The periodic table of elements is a tabular display crucial for understanding chemical properties and relationships among elements. It organizes elements by increasing atomic number and aligns them into groups and periods based on recurring chemical properties. For molar mass calculations, it serves as a reference to find atomic masses, a fundamental parameter required to calculate the molar mass of chemical compounds.

Being familiar with the periodic table allows students and chemists to quickly determine the proportionate weights of different atoms and use these figures to determine the weights of various chemical substances, as shown in the step-by-step solution for Freons and their replacements.

Atomic mass, often listed as the atomic weight on the periodic table, represents the average mass of atoms of an element, measured in atomic mass unit (amu). For an element with multiple isotopes, atomic mass is a weighted average reflecting the natural abundance of those isotopes.

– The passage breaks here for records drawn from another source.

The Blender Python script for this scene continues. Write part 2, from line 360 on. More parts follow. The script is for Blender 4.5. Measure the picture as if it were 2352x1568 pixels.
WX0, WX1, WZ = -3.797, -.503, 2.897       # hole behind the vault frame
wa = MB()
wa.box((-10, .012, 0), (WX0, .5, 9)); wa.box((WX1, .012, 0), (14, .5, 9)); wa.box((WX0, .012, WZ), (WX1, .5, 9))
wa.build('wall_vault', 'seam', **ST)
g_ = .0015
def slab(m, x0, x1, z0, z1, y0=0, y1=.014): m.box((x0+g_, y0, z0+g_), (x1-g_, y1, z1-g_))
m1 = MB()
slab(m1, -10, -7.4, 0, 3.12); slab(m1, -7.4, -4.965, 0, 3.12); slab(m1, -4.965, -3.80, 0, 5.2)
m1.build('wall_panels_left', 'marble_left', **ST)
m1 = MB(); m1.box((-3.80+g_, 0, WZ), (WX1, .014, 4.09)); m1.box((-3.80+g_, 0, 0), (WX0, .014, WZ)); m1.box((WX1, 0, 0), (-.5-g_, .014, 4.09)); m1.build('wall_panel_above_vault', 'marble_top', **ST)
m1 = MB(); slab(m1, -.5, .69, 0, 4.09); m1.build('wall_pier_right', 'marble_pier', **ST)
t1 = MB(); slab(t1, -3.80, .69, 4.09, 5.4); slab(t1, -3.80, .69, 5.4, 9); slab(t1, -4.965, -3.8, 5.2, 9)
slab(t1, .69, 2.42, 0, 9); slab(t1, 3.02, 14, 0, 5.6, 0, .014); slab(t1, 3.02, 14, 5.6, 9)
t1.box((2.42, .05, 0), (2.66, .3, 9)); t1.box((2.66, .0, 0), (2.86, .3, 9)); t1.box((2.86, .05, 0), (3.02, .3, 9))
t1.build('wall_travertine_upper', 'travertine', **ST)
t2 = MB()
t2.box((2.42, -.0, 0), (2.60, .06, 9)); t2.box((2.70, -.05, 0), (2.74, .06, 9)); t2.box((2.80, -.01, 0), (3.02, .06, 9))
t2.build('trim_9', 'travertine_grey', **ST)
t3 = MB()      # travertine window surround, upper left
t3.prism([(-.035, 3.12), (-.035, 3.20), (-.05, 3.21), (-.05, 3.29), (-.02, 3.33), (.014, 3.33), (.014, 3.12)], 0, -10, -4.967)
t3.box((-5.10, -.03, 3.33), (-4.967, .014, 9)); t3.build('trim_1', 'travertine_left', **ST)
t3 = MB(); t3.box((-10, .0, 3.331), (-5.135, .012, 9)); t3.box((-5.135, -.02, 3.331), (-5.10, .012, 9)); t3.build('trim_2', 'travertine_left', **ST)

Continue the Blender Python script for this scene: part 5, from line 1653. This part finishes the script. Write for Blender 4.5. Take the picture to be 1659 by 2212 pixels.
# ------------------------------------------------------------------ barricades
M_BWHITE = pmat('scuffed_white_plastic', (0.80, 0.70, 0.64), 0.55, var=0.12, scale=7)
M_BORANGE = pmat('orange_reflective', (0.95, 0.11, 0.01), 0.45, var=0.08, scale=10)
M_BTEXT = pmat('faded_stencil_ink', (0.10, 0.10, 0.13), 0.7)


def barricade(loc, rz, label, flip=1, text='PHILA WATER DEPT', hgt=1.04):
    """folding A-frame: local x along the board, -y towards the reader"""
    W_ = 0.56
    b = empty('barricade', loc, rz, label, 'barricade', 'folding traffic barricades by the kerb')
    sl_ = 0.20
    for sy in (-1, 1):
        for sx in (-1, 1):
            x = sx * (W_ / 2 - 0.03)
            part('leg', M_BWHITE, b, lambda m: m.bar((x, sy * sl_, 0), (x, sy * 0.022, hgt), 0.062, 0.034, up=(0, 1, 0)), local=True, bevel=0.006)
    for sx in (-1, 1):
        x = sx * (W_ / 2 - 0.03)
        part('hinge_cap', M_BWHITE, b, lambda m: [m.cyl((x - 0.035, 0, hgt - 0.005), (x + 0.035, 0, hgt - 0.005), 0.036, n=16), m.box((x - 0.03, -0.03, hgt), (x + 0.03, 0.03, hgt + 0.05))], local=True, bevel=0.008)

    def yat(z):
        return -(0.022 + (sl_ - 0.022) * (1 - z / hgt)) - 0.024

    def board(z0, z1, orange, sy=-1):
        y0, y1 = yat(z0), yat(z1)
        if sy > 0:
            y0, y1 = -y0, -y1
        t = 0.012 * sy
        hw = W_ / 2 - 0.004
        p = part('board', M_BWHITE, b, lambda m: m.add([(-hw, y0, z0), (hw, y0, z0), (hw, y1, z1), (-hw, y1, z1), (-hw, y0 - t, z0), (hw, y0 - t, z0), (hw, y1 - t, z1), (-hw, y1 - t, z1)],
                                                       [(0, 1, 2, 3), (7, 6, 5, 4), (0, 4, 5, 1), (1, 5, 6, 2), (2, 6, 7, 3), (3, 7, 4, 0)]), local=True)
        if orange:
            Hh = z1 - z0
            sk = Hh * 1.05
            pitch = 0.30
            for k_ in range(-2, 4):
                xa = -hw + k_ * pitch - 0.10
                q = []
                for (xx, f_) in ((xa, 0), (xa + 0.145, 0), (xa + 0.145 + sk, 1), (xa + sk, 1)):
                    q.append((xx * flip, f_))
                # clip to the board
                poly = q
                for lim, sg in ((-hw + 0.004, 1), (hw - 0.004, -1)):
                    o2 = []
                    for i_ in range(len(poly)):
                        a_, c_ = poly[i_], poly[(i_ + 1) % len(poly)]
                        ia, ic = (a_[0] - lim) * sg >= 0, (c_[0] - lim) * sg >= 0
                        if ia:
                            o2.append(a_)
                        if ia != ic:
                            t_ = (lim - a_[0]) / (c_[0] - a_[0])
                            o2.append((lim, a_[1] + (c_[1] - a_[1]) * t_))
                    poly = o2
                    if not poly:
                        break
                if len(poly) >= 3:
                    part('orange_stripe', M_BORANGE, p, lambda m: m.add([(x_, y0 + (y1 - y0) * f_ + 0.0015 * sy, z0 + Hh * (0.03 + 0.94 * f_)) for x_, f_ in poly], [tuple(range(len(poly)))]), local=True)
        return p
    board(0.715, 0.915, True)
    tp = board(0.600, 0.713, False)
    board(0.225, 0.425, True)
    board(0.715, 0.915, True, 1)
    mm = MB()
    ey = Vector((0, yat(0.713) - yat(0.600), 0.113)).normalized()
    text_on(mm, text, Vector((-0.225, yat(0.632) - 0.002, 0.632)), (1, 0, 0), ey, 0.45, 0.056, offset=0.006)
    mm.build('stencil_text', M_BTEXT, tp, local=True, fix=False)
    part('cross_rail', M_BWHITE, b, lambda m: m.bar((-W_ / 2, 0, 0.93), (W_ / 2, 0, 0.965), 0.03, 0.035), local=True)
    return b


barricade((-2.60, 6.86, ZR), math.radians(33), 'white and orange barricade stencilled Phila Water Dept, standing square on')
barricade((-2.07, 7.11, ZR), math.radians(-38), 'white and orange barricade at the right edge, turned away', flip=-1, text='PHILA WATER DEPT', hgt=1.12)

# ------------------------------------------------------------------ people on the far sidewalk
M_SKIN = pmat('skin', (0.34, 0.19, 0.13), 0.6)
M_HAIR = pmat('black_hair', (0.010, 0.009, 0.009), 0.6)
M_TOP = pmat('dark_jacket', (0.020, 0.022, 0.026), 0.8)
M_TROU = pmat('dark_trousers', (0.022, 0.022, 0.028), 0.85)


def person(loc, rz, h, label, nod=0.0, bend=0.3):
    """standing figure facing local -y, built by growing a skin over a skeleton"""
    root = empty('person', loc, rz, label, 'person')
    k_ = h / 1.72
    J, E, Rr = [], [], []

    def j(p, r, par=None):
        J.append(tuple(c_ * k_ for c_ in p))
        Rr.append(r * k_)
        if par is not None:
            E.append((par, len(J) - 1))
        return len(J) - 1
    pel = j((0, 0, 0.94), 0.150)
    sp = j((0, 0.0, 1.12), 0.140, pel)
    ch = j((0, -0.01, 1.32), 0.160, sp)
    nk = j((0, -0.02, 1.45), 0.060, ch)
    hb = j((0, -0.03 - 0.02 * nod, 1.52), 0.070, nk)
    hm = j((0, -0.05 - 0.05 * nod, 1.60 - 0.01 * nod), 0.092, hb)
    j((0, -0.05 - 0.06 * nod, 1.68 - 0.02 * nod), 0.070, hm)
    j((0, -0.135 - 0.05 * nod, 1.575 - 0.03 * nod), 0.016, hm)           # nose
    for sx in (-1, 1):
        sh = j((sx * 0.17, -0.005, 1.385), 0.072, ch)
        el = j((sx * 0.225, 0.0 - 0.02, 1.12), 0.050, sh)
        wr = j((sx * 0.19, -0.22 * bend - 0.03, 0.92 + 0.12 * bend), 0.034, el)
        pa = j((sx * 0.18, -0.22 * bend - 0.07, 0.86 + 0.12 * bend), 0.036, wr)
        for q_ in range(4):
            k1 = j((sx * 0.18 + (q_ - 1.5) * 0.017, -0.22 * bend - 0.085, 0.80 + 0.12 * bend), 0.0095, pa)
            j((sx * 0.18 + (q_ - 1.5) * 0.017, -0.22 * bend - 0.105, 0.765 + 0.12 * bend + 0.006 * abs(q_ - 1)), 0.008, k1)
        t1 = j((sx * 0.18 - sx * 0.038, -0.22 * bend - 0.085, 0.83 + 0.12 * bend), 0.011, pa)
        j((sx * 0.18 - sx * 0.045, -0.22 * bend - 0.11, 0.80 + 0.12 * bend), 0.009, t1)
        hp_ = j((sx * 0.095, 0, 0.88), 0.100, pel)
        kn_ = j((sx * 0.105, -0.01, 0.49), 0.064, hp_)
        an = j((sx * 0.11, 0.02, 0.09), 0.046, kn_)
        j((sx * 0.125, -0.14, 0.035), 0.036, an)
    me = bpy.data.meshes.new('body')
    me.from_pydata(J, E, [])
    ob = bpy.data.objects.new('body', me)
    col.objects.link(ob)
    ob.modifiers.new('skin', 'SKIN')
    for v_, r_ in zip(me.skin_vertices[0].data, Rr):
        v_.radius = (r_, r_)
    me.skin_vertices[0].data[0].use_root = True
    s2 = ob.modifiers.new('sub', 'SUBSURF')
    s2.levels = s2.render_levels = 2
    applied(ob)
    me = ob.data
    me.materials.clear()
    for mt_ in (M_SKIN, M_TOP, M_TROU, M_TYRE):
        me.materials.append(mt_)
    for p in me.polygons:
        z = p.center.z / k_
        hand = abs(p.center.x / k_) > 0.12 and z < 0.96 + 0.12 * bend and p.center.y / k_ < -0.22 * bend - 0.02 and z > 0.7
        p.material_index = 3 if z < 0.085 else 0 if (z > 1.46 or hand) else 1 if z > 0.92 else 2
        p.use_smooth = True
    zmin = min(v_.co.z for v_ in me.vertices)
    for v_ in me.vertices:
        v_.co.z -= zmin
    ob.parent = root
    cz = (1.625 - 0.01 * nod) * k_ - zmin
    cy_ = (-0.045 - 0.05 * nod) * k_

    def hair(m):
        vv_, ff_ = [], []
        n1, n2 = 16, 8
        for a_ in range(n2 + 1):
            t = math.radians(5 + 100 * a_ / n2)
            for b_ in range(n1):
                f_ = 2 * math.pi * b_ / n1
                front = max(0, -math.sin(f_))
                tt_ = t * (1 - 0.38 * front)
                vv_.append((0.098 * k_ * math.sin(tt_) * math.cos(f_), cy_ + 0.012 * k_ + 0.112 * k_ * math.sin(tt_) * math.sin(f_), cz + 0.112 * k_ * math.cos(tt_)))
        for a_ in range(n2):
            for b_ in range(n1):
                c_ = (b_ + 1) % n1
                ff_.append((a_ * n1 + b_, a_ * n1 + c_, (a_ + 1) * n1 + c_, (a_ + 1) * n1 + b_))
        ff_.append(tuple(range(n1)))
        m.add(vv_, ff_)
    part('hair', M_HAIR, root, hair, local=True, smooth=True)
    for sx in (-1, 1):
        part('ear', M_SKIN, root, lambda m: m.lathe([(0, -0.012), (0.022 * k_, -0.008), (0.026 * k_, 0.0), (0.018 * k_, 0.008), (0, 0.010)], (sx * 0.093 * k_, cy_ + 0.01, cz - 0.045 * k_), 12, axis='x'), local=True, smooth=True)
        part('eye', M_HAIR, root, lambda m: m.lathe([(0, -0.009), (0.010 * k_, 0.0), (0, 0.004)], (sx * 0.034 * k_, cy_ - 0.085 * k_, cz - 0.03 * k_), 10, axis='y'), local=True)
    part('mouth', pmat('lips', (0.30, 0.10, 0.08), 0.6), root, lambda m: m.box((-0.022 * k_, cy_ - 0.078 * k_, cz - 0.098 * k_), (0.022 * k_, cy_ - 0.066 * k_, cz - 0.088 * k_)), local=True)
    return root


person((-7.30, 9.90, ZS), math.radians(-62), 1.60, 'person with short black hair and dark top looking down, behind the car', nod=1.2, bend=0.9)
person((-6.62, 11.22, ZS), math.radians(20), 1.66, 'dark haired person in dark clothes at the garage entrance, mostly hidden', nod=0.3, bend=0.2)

In the context of the exercise, knowledge of atomic masses allows us to calculate the molar mass of chemical compounds, which is the mass of one mole of that substance. By summing the atomic masses of all atoms in the molecule, we get the molecular weight, an essential value for understanding chemical amounts and reactions. For instance, the precise calculation of the molar mass for HFC-134a and HCFC-124 uses the atomic mass of each element involved, reflecting the molecular composition of each compound.